Nii Osah Mills, Ghana's Minister for Lands and Natural Resources, made this call during the International Working Conference on Landscape Restoration that opened on Thursday.
The three-day meeting was organized by Form Ghana and Nyenrode Business University, Netherlands.
According to the United Nations' Food and Agriculture Organization (FAO), an estimated 13 million hectares of forests are lost every year globally, with Africa being one of the continents with the highest losses, losing an estimated 3.4 million hectares yearly.
"This alarming rate of deforestation calls for an urgent step to address the drivers of deforestation and to restore degraded forest landscapes through the creation of new forests," the minister urged.
Through collaborations between the public and private sectors, the minister said 180,000 hectares of forest plantations had been established nationwide in Ghana.
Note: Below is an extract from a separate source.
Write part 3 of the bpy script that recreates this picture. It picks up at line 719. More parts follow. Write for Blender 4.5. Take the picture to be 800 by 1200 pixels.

Ghana, the minister said, would also issue its first Forest Law Enforcement, Governance and Trade (FLEGT) license by the end of this year.
"Restoration is a strategy that yields multiple benefits in water, energy, forest, food, and finance, economy, and Climate Change Resilience," said Sean DeWitt of the World Resource Institute.
DeWitt noted that Africa had the greatest land area for landscape restoration opportunities.